Casebook 1899 gives you some degree of agency while solving its cases, but it features quite a bit of built-in buyer’s remorse about the case solutions, purposely making you wonder whether you’ve made the right call even after it’s too late to go back. For narrative reasons, the game purposely keeps you in the dark about what the “right” calls may be, with the widow’s comments to Kreiser at times putting the kibosh on my sense of satisfaction at a job well done. 

Over the course of a case, various evidence is collected and represented on your deduction board that will either exonerate certain suspects or cast further suspicion on others, depending on how you choose to interpret each piece of evidence. A ransacked suitcase, for example, could be an important clue about a murder at the train station, but it’s up to you to decide whether it has any relevance at all or is just an unrelated coincidence.

This, in turn, has a huge bearing on which suspect is eventually accused. Often, making these choices is as much based on your gut feeling as anything, as any option can seem equally plausible but have critical repercussions for those involved. In my playthrough, the widow often expressed doubt about my decisions of whom to arrest, or at least pointed out the possibility of a misinterpretation of the facts. Kreiser, unhelpfully, usually resorted to shrugging off these potential miscarriages of justice with a comment along the lines of, “What’s done is done.”

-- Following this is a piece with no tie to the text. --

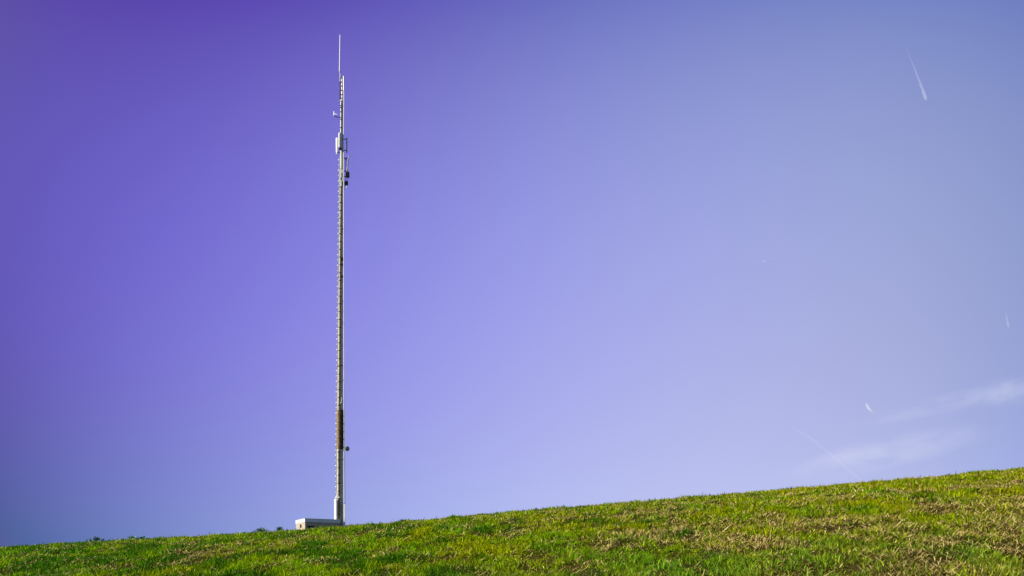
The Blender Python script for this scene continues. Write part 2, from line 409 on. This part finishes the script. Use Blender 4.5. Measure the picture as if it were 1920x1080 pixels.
wallpanel(bm, org+UX*(LB-.22), UY, UX, .222, SB-.222, zg, zf, [])
link('wall', bm, M_wall, bld)
bm = NB(); obox(bm, org, -.05, LB+.05, -.05, SB+.05, zf+.002, ztop, bevel=.015)
fas = link('roof', bm, M_white, bld)
bm = NB(); obox(bm, org, -.075, LB+.075, -.075, SB+.075, ztop-.03, ztop+.02, bevel=.008); link('roof_trim', bm, M_galv, fas)
bm = NB(); obox(bm, org, .64, .665, -.056, -.046, zf+.01, ztop-.035); link('fascia_joint', bm, M_conc, fas)
bm = NB(); obox(bm, org, 2.28, 2.35, -.058, -.046, zf+.01, ztop-.035); link('fascia_joint', bm, M_conc, fas)
bm = NB(); tube(bm, [org+UX*2.40+UY*(-.06)+UZ*(zf-.01), org+UX*2.40+UY*(-.06)+UZ*zg], .045, 10); link('downpipe', bm, M_white, bld)
def opening(name, o, ua, un, h, inner):
    bm = NB(); a0, a1, z0, z1 = h; f = .05
    for b_ in ((a0, a0+f, z0, z1), (a1-f, a1, z0, z1), (a0+f, a1-f, z0, z0+f), (a0+f, a1-f, z1-f, z1)):
        obox(bm, o, b_[0], b_[1], .05, .12, b_[2], b_[3], ux=ua, uy=un)
    fr = link(name, bm, M_dark, bld)
    bm = NB()
    if inner == 'pane': obox(bm, o, a0+f, a1-f, .08, .095, z0+f, z1-f, ux=ua, uy=un); link('pane', bm, M_void, fr)
    else:
        k = int((z1-z0-2*f)/.07)
        for i in range(k):
            zz = z0+f+i*.07; obox(bm, o, a0+f, a1-f, .07, .10, zz+.01, zz+.055, ux=ua, uy=un)
        link('louvre', bm, M_black, fr)
        bm = NB(); obox(bm, o, a0+f, a1-f, .13, .15, z0+f, z1-f, ux=ua, uy=un); link('backing', bm, M_black, fr)
opening('window', org, UY, UX, gb_holes[0], 'pane')
opening('vent', org, UX, UY, fr_holes[0], 'louvre')
opening('vent', org, UX, UY, fr_holes[1], 'louvre')

# ---------------------------------------------------------------- mast
DM = 133.0; K = DM/F
def mx_(px): return (px-960)*K
def mz(py): return EYE+(YH-py)*K
def mp_(px, py, dy=0.0): return Vector((mx_(px), DM+dy, mz(py)))
zb = float(terr(mx_(638), DM))-.3
mast = empty('communication_mast', (mx_(637.3), DM, zb))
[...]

[slight spoiler warning] It’s important to note that these ambiguities about the veracity of your detective work are fully intended by the developer, as they play into a surprise plot reveal in the game’s fifth and final chapter. However, that doesn’t help matters a whole lot at the time, left potentially second-guessing your decisions with no way of going back, and feeling that the game is keeping you in the dark about each case’s true solution. 

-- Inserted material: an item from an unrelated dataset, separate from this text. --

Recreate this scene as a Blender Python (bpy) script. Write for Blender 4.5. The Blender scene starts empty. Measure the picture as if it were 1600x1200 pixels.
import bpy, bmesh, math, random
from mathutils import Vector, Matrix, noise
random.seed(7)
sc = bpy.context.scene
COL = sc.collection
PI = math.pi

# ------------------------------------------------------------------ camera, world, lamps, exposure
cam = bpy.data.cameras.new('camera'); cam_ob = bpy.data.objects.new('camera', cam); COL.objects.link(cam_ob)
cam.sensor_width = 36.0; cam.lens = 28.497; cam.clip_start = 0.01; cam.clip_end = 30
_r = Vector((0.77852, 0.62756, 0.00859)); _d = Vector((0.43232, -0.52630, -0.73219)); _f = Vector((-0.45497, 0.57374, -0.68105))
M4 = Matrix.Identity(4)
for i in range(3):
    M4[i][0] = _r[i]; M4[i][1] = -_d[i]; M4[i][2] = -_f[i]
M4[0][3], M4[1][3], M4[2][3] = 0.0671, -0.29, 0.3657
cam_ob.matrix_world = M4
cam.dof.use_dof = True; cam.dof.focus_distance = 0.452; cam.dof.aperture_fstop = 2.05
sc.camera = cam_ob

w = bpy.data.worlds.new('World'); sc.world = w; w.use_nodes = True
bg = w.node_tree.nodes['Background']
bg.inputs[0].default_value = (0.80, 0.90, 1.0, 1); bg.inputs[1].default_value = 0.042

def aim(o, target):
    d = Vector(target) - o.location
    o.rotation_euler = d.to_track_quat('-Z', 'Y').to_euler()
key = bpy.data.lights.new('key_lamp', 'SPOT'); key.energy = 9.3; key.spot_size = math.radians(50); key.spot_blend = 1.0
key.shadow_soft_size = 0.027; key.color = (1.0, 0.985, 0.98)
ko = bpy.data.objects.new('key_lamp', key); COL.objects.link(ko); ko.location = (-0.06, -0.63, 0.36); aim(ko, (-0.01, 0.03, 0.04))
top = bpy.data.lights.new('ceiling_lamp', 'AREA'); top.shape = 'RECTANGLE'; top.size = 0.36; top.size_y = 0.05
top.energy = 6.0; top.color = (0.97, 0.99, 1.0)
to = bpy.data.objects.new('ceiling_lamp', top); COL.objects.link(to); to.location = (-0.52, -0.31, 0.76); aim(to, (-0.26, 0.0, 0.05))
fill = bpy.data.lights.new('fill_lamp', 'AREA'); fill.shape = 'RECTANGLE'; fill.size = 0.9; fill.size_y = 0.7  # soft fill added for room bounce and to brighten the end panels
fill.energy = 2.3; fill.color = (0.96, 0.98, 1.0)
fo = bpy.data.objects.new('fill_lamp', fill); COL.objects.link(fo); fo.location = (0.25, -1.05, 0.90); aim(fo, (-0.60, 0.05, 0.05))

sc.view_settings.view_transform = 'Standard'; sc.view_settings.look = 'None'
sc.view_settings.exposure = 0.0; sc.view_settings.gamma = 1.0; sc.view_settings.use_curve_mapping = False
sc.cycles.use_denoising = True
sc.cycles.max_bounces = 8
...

When the final twist eventually does reveal itself, it comes out of the blue, with nothing about it being previously telegraphed. This made it feel unearned, and instead of bringing the whole business to a satisfying end, it compounds the slightly anxious feeling about sending innocent citizens to the slammer throughout by pulling the rug out from underneath you one final time to boot. Credit to the developers for at least trying something a little novel with the narrative, but I didn’t feel it paid off precisely as intended. [end spoiler]

Final Verdict

For the most part, Casebook 1899 is a by-the-numbers collection of four point-and-click murder mysteries that offers a solid take on what similar titles have provided in the past. From the deduction board to the puzzle solving, it checks every required box in a traditional detective adventure, with some late-game puzzles even amping up the challenge factor. The cases are interesting enough, but I couldn’t help but feel I’d failed in my detective duties on more than one occasion, with my deductions regularly called into question. Worse, considering the fact that I was free to follow my own instincts to solve each case, having a late-game twist recontextualize huge chunks of the story and undermine all that previous agency didn’t sit well with me. Ultimately, though, the game manages to be entertaining enough to make Leipzig, Germany a unique new travel destination for traditional mystery enthusiasts to add to their digital passports.

Hot take

72%

While not flashy or revolutionary, with the occasional questionable narrative choice, Casebook 1899: The Leipzig Murders offers exactly what it says on the tin: a solidly entertaining collection of murder mysteries designed specifically with lovers of good ol’ classic point-and-clicking in mind.

Pros

  • Puzzles are satisfying to solve and largely intuitive
  • Final act ramps up to some challenging head-scratchers
  • Authentic German voice acting
  • Lovely (if not overly expressive) pixel art

Cons

  • Final act maze makes zero sense
  • Questioning of deductions leads to second guessing of culprits
  • Significant late-game narrative twist is unearned
  • Music is a little sparse

Pascal played Casebook 1899: The Leipzig Murders on PC using a review code provided by the game's publisher.